*EXERCISE GOAL*
Repeat, please, only the lines from the top of the data down to the line with "1, 0), bx2)"; include both of those lines.

A run of records:
----------------------------------------

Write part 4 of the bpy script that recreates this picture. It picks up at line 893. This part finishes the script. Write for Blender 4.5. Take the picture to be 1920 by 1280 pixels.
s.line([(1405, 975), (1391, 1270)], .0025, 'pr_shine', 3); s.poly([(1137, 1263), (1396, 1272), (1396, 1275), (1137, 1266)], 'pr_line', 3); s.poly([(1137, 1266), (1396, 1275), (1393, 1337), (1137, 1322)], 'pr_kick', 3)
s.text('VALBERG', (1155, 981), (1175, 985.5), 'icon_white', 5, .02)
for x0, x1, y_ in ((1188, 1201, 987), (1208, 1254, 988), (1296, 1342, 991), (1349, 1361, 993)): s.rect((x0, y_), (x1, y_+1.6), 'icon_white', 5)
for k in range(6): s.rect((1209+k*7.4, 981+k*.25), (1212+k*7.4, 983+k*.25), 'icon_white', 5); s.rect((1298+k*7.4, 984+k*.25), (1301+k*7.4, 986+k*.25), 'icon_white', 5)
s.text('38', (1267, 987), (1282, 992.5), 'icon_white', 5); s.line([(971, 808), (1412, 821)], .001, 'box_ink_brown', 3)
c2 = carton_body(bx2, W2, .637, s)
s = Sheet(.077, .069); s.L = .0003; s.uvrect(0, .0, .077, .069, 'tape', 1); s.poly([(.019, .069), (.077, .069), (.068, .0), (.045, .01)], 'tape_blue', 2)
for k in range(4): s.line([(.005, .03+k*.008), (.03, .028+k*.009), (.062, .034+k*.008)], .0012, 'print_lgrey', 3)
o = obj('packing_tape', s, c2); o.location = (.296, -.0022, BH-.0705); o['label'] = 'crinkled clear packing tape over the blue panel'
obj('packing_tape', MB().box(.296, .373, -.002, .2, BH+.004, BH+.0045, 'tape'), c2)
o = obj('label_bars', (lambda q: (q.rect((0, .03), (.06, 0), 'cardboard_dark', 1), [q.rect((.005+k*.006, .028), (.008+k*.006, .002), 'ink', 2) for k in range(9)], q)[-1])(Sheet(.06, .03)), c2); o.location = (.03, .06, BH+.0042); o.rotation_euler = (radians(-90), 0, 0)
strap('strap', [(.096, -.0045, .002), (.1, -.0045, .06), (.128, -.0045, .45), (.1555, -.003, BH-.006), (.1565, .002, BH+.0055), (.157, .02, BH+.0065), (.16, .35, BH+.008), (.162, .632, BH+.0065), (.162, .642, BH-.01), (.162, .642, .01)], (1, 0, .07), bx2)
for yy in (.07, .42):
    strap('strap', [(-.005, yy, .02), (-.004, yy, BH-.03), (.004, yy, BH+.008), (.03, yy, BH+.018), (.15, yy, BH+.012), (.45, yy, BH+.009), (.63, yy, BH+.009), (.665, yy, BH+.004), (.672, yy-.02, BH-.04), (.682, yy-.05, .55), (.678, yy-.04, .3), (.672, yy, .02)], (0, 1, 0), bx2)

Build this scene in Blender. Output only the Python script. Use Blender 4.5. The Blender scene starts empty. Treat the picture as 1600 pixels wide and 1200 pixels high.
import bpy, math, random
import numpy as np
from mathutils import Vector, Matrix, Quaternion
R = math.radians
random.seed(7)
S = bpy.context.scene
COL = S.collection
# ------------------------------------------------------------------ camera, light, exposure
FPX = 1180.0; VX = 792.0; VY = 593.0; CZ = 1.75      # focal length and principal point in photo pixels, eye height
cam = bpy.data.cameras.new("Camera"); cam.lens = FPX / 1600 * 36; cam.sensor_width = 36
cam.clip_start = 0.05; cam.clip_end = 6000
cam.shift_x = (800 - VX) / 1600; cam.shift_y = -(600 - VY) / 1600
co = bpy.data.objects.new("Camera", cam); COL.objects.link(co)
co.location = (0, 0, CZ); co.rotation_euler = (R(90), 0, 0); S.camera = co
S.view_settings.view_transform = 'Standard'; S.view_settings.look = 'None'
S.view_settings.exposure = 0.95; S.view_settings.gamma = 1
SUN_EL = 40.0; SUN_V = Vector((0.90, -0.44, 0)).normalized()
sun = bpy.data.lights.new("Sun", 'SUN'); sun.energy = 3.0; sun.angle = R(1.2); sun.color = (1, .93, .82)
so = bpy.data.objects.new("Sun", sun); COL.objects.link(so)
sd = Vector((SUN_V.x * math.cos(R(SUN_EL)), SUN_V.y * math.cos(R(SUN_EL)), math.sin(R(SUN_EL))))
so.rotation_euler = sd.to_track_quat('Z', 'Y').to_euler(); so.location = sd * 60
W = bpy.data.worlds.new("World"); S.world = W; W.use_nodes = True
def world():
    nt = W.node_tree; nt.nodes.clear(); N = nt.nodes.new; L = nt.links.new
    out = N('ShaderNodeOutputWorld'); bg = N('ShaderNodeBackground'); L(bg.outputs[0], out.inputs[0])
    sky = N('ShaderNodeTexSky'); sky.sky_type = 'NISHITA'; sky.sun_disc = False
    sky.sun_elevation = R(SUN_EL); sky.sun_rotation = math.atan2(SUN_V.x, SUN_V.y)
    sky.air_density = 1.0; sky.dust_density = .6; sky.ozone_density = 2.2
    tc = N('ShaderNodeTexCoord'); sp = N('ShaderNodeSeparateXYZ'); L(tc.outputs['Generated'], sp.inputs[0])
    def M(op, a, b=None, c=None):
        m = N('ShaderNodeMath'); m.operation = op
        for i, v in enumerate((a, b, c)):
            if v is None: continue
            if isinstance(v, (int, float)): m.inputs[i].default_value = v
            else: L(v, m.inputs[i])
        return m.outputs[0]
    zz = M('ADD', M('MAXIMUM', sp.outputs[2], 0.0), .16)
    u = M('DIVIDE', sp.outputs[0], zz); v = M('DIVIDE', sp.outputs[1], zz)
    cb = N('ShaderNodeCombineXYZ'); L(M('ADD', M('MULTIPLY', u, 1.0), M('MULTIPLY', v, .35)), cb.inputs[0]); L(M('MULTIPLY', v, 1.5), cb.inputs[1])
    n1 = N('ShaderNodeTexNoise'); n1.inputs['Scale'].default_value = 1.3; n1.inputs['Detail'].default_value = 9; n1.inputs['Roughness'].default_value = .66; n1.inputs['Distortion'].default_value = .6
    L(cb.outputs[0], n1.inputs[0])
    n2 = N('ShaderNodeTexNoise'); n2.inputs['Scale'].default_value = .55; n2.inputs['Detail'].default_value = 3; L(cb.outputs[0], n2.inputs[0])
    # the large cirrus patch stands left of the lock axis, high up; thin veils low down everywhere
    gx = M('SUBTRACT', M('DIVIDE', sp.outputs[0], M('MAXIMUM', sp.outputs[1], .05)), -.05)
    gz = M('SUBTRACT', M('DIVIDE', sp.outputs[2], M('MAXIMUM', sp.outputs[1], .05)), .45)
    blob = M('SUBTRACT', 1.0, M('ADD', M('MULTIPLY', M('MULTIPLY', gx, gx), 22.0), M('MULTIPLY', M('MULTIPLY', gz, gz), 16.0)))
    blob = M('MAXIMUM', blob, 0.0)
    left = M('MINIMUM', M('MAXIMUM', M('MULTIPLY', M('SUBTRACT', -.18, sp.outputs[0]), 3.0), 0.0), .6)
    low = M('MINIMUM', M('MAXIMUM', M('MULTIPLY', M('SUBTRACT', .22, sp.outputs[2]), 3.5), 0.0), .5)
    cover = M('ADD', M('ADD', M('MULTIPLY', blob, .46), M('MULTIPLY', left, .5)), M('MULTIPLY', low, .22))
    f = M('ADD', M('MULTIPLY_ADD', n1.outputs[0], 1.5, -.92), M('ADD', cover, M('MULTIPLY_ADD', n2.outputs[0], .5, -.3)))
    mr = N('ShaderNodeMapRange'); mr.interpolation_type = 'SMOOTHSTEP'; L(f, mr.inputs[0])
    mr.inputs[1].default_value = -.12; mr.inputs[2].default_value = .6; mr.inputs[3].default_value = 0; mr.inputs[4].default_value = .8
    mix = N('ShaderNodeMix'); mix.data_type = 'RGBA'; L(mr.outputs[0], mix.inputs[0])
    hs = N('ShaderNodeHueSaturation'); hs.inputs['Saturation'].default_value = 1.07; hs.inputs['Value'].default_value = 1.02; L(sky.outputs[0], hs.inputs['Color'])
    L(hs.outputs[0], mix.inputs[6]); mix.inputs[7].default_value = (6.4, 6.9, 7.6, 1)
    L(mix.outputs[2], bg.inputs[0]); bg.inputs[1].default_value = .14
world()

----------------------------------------

*WORKED SOLUTION*
Write part 4 of the bpy script that recreates this picture. It picks up at line 893. This part finishes the script. Write for Blender 4.5. Take the picture to be 1920 by 1280 pixels.
s.line([(1405, 975), (1391, 1270)], .0025, 'pr_shine', 3); s.poly([(1137, 1263), (1396, 1272), (1396, 1275), (1137, 1266)], 'pr_line', 3); s.poly([(1137, 1266), (1396, 1275), (1393, 1337), (1137, 1322)], 'pr_kick', 3)
s.text('VALBERG', (1155, 981), (1175, 985.5), 'icon_white', 5, .02)
for x0, x1, y_ in ((1188, 1201, 987), (1208, 1254, 988), (1296, 1342, 991), (1349, 1361, 993)): s.rect((x0, y_), (x1, y_+1.6), 'icon_white', 5)
for k in range(6): s.rect((1209+k*7.4, 981+k*.25), (1212+k*7.4, 983+k*.25), 'icon_white', 5); s.rect((1298+k*7.4, 984+k*.25), (1301+k*7.4, 986+k*.25), 'icon_white', 5)
s.text('38', (1267, 987), (1282, 992.5), 'icon_white', 5); s.line([(971, 808), (1412, 821)], .001, 'box_ink_brown', 3)
c2 = carton_body(bx2, W2, .637, s)
s = Sheet(.077, .069); s.L = .0003; s.uvrect(0, .0, .077, .069, 'tape', 1); s.poly([(.019, .069), (.077, .069), (.068, .0), (.045, .01)], 'tape_blue', 2)
for k in range(4): s.line([(.005, .03+k*.008), (.03, .028+k*.009), (.062, .034+k*.008)], .0012, 'print_lgrey', 3)
o = obj('packing_tape', s, c2); o.location = (.296, -.0022, BH-.0705); o['label'] = 'crinkled clear packing tape over the blue panel'
obj('packing_tape', MB().box(.296, .373, -.002, .2, BH+.004, BH+.0045, 'tape'), c2)
o = obj('label_bars', (lambda q: (q.rect((0, .03), (.06, 0), 'cardboard_dark', 1), [q.rect((.005+k*.006, .028), (.008+k*.006, .002), 'ink', 2) for k in range(9)], q)[-1])(Sheet(.06, .03)), c2); o.location = (.03, .06, BH+.0042); o.rotation_euler = (radians(-90), 0, 0)
strap('strap', [(.096, -.0045, .002), (.1, -.0045, .06), (.128, -.0045, .45), (.1555, -.003, BH-.006), (.1565, .002, BH+.0055), (.157, .02, BH+.0065), (.16, .35, BH+.008), (.162, .632, BH+.0065), (.162, .642, BH-.01), (.162, .642, .01)], (1, 0, .07), bx2)
for yy in (.07, .42):
    strap('strap', [(-.005, yy, .02), (-.004, yy, BH-.03), (.004, yy, BH+.008), (.03, yy, BH+.018), (.15, yy, BH+.012), (.45, yy, BH+.009), (.63, yy, BH+.009), (.665, yy, BH+.004), (.672, yy-.02, BH-.04), (.682, yy-.05, .55), (.678, yy-.04, .3), (.672, yy, .02)], (0, 1, 0), bx2)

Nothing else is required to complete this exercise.